Acaba de passar pela
unidade de protocolo de objetos e situações sem chances de recuperação ou sem
serventia, pra finalmente ganhar dentro de mais alguns meses ou anos uma grossa
camada de poeira, aquele que foi um dos mais falados e cantados, como se dizia
no meu tempo, acidentes geográficos do Piauí, a lagoa do Portinho, na divisa
entre as cidades de Parnaíba e Luiz Correia. Se bem que mesmo todo mundo
admirando nunca se teve notícia de que alguma coisa estava sendo feita pra lhe
garantir a sobrevivência.
Deu sinais de que
precisava de ajuda e resistiu o quanto pode, mas mesmo com toda essa cantoria
no seu pé do ouvido agora é morta, feito Inêz de Castro. Agora está naquela
parte da casa, e a cidade é uma casa ampliada, a despensa ou a casinha no fundo
do quintal pra onde se rebolam todas as
coisas que tiveram alguma utilidade pra família, assim feito um jarro velho com
a aseia quebrada, uns tamboretes de apenas três pernas, uma televisão sem os botões
de controle, umas mesas que foram retiradas da sala porque não prestavam mais por serem pequenas ou grandes e a família
está crescendo ou diminuindo.
A partir dali, a partir
daquele marco entre o presente e o passado, igual a fronteira entre a Grécia e
a Turquia, a coisa agora é poeira e esquecimento. Mas no Piauí existe uma
região, no norte, aonde vamos encontrar esta importante unidade de sua
história. Tem um nome e uma finalidade especiais. Unidade de Registro de
Objetos e Situações sem Chances de Recuperação ou sem Serventia. Já disse tudo.
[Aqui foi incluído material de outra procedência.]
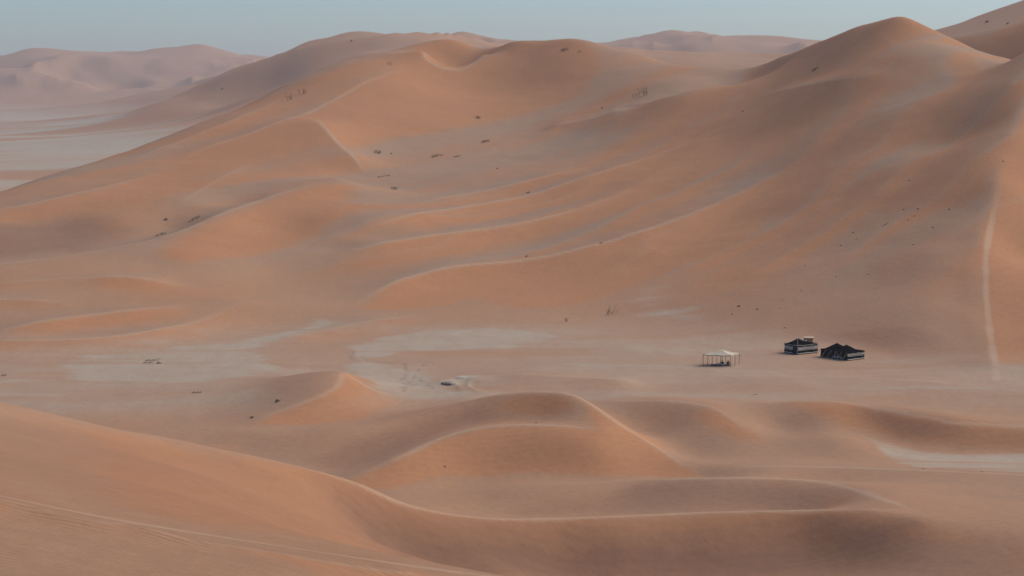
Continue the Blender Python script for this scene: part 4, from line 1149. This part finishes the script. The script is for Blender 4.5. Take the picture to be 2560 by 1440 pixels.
scrub('desert_shrub', 1502, 608, 9, 5, 'small tuft farther right on the crest of the lowest banded ridge', 'tuft', G1)
scrub('desert_shrub', 2037, 175, 18, 8, 'dark shrub alone on the left flank below the highest right summit', 'tuft', G1)
scrub('desert_shrub', 1505, 271, 6, 4, 'dot of scrub left of the tallest bush on the saddle', 'tuft', G1)
scrub('desert_shrub', 1858, 279, 6, 4, 'speck of scrub below the pale line on the right summit flank', 'tuft', G1)
G2 = 'scrub dotted over the great right slope'
for k, (u, v, w, h) in enumerate([(2273, 452, 5, 4), (2508, 404, 6, 5), (2133, 582, 8, 6), (2295, 523, 11, 5), (2259, 524, 6, 4), (2286, 541, 9, 4), (2270, 550, 5, 4), (2373, 524, 8, 6), (2332, 570, 7, 6),
                                  (2283, 612, 6, 4), (2141, 597, 8, 3), (2102, 614, 6, 5), (2090, 692, 5, 4), (2170, 686, 6, 4), (2012, 664, 7, 3), (2004, 726, 5, 4), (1956, 751, 7, 3), (1948, 771, 6, 3),
                                  (1830, 786, 5, 4), (1962, 820, 8, 5)]):
    w, h = w * 0.8, h * 0.8
    if v < 630:
        scrub('desert_shrub', u, v, w, h, 'tiny scrub tuft in the upper scatter of specks on the great right slope', 'tuft', G2)
    else:
        scrub('desert_shrub', u, v, w, h, 'tiny scrub tuft in the lower scatter of specks between the right slope and camp', 'tuft', 'scrub scattered above the camp')
scrub('desert_shrub', 2213, 562, 15, 6, 'largest streak of scrub among the specks on the great right slope', 'slanted', G2)
scrub('desert_shrub', 1847, 766, 11, 5, 'flat scrub at the foot of the right slope, up and left of the closed tent', 'tuft', G2)
scrub('desert_shrub', 1893, 774, 7, 5, 'dark tuft on the slope foot right of the flat scrub, above the canopy', 'tuft', G2)
G3 = 'plants on the valley floor'
scrub('desert_shrub', 1528, 787, 24, 22, 'bare stick-like shrub with two leaning stems where the pale floor meets the dune', 'upright', G3)
scrub('desert_shrub', 1417, 805, 9, 14, 'single thin stick plant on the floor left of the bare two-stemmed shrub', 'upright', G3)
scrub('desert_shrub', 693, 1005, 15, 12, 'round dark tuft on the left flank of the small orange-faced dune', 'tuft', G3)
scrub('desert_shrub', 630, 1045, 11, 9, 'smaller spiky tuft by the lower left tip of the small orange-faced dune', 'tuft', G3)
scrub('desert_shrub', 1112, 1167, 8, 6, 'single dark tuft on the orange face of the central mound', 'tuft', G3)
scrub('desert_shrub', 1340, 1058, 9, 4, 'faint twig patch at the brink of the central mound', 'tuft', G3)
scrub('desert_shrub', 2308, 1172, 6, 4, 'speck of scrub at the edge of the grey pocket, lower right', 'tuft', G3)
scrub('desert_shrub', 2454, 1180, 6, 4, 'speck of scrub on the ridge right of the grey pocket edge', 'tuft', G3)
scrub('desert_shrub', 1888, 987, 16, 4, 'flat strip of dead scrub on the floor below the tents', 'slanted', G3)
G4 = 'shrubs on the far dunes'
scrub('desert_shrub', 555, 223, 7, 5, 'dark speck of scrub on the far pink dune at left', 'tuft', G4, rmin=1000)
scrub('desert_shrub', 878, 103, 8, 6, 'speck of scrub on the far pink dune under its top', 'tuft', G4, rmin=1000)
scrub('desert_shrub', 2467, 56, 10, 7, 'left speck of scrub on the grey hill at the top right corner', 'tuft', G4, rmin=900)
scrub('desert_shrub', 2519, 60, 9, 6, 'right speck of scrub on the grey hill at the top right corner', 'tuft', G4, rmin=900)

# ------------------------------------------------------------------ dead wood and rocks on the floor
def dead_branch(u, v, lpx, label, seed, ang=0.15):
    c = spot(u, v); rnd = random.Random(seed); l = lpx * math.hypot(c.x, c.y) / FPX
    bm = bmesh.new()
    P = []
    for k in range(7):
        f_ = k / 6 - 0.5
        P.append(Vector((f_ * l, f_ * l * ang + rnd.uniform(-0.06, 0.06) * l, 0.05 + 0.10 * abs(math.sin(k * 1.7)) + 0.05)))
    polytube(bm, P, [0.04, 0.045, 0.04, 0.035, 0.03, 0.022, 0.014], 6)
    for k in (1, 3, 4, 5):
        a = rnd.uniform(-0.9, 0.9)
        q = P[k] + Vector((rnd.uniform(0.2, 0.4) * l * 0.6, math.sin(a) * 0.4, 0.16 + rnd.random() * 0.2))
        polytube(bm, [P[k], P[k].lerp(q, 0.5) + Vector((0, 0, 0.04)), q], [0.04, 0.03, 0.015], 5)
    o = obj('dead_branch', bm, M_DRY, None); o.location = (c.x, c.y, c.z - 0.02)
    return tag(o, label, 'branch', 'dead wood on the pale flat')
dead_branch(380, 903, 34, 'upper dead branch lying on the pale flat at left', 4, 0.05)
dead_branch(370, 909, 26, 'lower, shorter dead branch lying on the pale flat at left', 5, -0.1)
dead_branch(492, 984, 26, 'half-buried dead branch on the floor left of the small orange-faced dune', 9, 0.1)
dead_branch(10, 941, 14, 'short dead branch at the far left edge of the valley floor', 12, 0.1)
def rock(name, u, v, sx, sy, sz, label, seed, m, cat='rock', group=None, sink=0.3):
    c = spot(u, v); rnd = random.Random(seed)
    bm = bmesh.new(); bmesh.ops.create_icosphere(bm, subdivisions=3, radius=1.0)
    for vtx in bm.verts:
        p = vtx.co.copy()
        k = 1 + 0.30 * (vnoise(np.array([p.x * 2.1 + seed]), np.array([p.y * 2.1 + p.z * 1.7]))[0]) + 0.22 * vnoise(np.array([p.x * 5 + seed * 3]), np.array([p.z * 5 - p.y * 3]))[0]
        z = round(p.z * 4) / 4 * 0.5 + p.z * 0.5
        vtx.co = (p.x * sx * k, p.y * sy * k, (z + 1 - 2 * sink) * sz * k)
    o = obj(name, bm, m, None); o.location = c; o.rotation_euler = (0, 0, rnd.uniform(-0.4, 0.4))
    return tag(o, label, cat, group)
rock('rock', 398, 909, 0.38, 0.30, 0.22, 'dark stone at the right end of the dead branches on the pale flat', 3, M_ROCK)
rock('rock_outcrop', 1120, 960, 1.2, 0.7, 0.32, 'grey crumbling rock face on the left side of the small pale mound', 21, M_ROCK, 'rock', None, 0.42)
rock('rock_slab', 1152, 944, 1.1, 0.6, 0.10, 'flat pale slab capping the small mound on the floor', 22, M_PALEROCK, 'rock', None, 0.3)
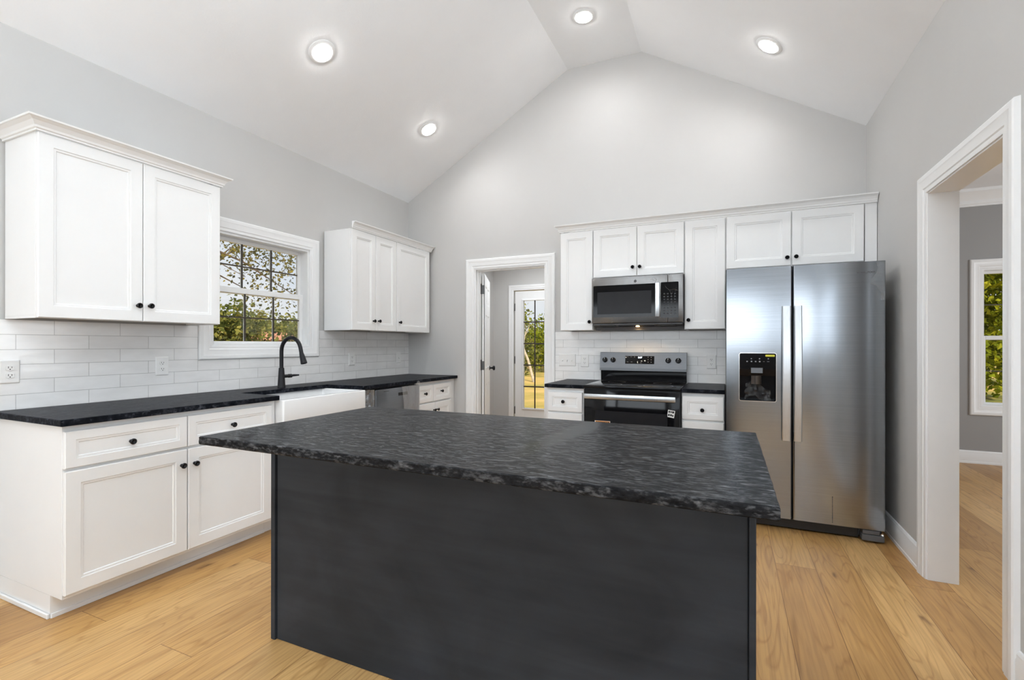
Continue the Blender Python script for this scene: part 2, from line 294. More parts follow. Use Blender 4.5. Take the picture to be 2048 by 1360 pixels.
# ------------------------------------------------------------------ mesh helpers
class MB:
    def __init__(s): s.bm = bmesh.new()
    def box(s, x0, x1, y0, y1, z0, z1, bev=0.0, seg=1):
        v = [s.bm.verts.new((x, y, z)) for x in (x0, x1) for y in (y0, y1) for z in (z0, z1)]
        fs = [s.bm.faces.new([v[i] for i in q]) for q in ((0, 1, 3, 2), (4, 6, 7, 5), (0, 4, 5, 1), (2, 3, 7, 6), (0, 2, 6, 4), (1, 5, 7, 3))]
        if bev:
            es = list({e for f in fs for e in f.edges})
            bmesh.ops.bevel(s.bm, geom=es, offset=bev, segments=seg, profile=0.5, affect='EDGES')
        return s
    def prism(s, pts, f0, f1, bev=0.0, seg=1):
        """pts mapped by f0 / f1 to two parallel caps"""
        a = [s.bm.verts.new(f0(p)) for p in pts]; c = [s.bm.verts.new(f1(p)) for p in pts]
        fs = [s.bm.faces.new(a), s.bm.faces.new(list(reversed(c)))]
        n = len(pts)
        for i in range(n): fs.append(s.bm.faces.new((a[i], c[i], c[(i + 1) % n], a[(i + 1) % n])))
        if bev:
            es = list({e for f in fs for e in f.edges})
            bmesh.ops.bevel(s.bm, geom=es, offset=bev, segments=seg, profile=0.5, affect='EDGES')
        return s
    def grid(s, rows, closed_u=False, closed_v=False):
        """rows: list of lists of points; quads between neighbours"""
        V = [[s.bm.verts.new(p) for p in r] for r in rows]
        nr, nc = len(V), len(V[0])
        for i in range(nr if closed_v else nr - 1):
            for j in range(nc if closed_u else nc - 1):
                q = (V[i][j], V[i][(j + 1) % nc], V[(i + 1) % nr][(j + 1) % nc], V[(i + 1) % nr][j])
                if len({tuple(x.co) for x in q}) == 4: s.bm.faces.new(q)
        return V
    def lathe(s, prof, c, axis, n=20):
        ax = Vector(axis).normalized(); t = Vector((0, 0, 1)) if abs(ax.z) < 0.9 else Vector((1, 0, 0))
        u = ax.cross(t).normalized(); v = ax.cross(u); c = Vector(c)
        rows = [[c + ax * h + (u * math.cos(2 * math.pi * k / n) + v * math.sin(2 * math.pi * k / n)) * r for k in range(n)] for r, h in prof]
        V = s.grid(rows, closed_u=True)
        if prof[0][0] > 1e-5: s.bm.faces.new(list(reversed(V[0])))
        if prof[-1][0] > 1e-5: s.bm.faces.new(V[-1])
        return s
    def tube(s, pts, rad, n=10):
        pts = [Vector(p) for p in pts]; rad = rad if isinstance(rad, (list, tuple)) else [rad] * len(pts)
        rows = []; pu = None
        for i, p in enumerate(pts):
            d = (pts[min(i + 1, len(pts) - 1)] - pts[max(i - 1, 0)]).normalized()
            if pu is None:
                t = Vector((0, 0, 1)) if abs(d.z) < 0.9 else Vector((1, 0, 0)); u = d.cross(t).normalized()
            else: u = (pu - d * pu.dot(d)).normalized()
            pu = u; v = d.cross(u)
            rows.append([p + (u * math.cos(2 * math.pi * k / n) + v * math.sin(2 * math.pi * k / n)) * rad[i] for k in range(n)])
        V = s.grid(rows, closed_u=True)
        s.bm.faces.new(list(reversed(V[0]))); s.bm.faces.new(V[-1])
        return s
    def quad(s, *p): s.bm.faces.new([s.bm.verts.new(q) for q in p]); return s
    def build(s, name, mat, parent=None, world=False, smooth=35, **tags):
        bmesh.ops.recalc_face_normals(s.bm, faces=s.bm.faces)
        me = bpy.data.meshes.new(name); s.bm.to_mesh(me); s.bm.free()
        if world and parent is not None:
            me.transform(PM[parent.name].inverted())
        me.materials.append(M[mat])
        if smooth:
            me.polygons.foreach_set('use_smooth', [True] * len(me.polygons)); me.set_sharp_from_angle(angle=R(smooth))
        o = bpy.data.objects.new(name, me); COL.objects.link(o)
        if parent is not None:
            o.parent = parent; PM[o.name] = PM[parent.name]
        else: PM[o.name] = Matrix()
        tag(o, **tags); return o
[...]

Tudo em quanto foi sonho maluco, dinheiro público jogado fora, promessa de
políticos mancomunados com empresários ladrões, muitas obras inacabadas e
outros tantos de coisas que todo mundo há de lembrar ou está lembrando.
Aqui não se está nem
enumerando pelo começo, mas pelo que dá pra recordar. E até peço a ajuda de
quem possa ordenar e acrescentar mais coisas. Mas Parnaíba já teve fábricas de
beneficiamento de castanha de caju, Zona de Processamento de Exportação, Clube
dos Trabalhadores, Ferroviário, Estrada de Ferro Central do Piauí, Rádio
Educadora, voos internacionais, cobertura de ponto de ônibus, fábrica de pilar
arroz, manjuba, Country Clube, Cine Delta, Estádio Petrônio Portella, Moraes
S/A, Vegetex, Esplanada da Estação, Ipecea, Esnisa, transporte urbano de
qualidade, Beira Rio, Igara Clube, AABB. Belga, Rio Grandense, manga de foice,
azeitona, ingá. Também teve Marimbá, caju azedo, pitanga, Morros da Mariana...
Agora é a vez da lagoa
do Portinho. Vai pro grande armário do esquecimento e do descaso. Igual aquela
olhada com o rabo de olho quando se vai ao quintal dar uma mijada e se quer dar
uma espiada no que ficou da vida passada dentro de casa. Conhecido entre a
molecada e pelos desocupados de plantão de “já teve”. Vai fazer companhia com o
porto de Luiz Correia, a Belamina, a urbanização da lagoa do Bebedouro, praça
da Graça, o bumba- meu boi, marujada, quadrilhas de São João, o Porto das
Barcas, Cine Éden, Cine Ritz. Tem é coisa. O armário velho tá precisando de outros
maiores, pois está abarrotado e ainda vai chegar mais coisa.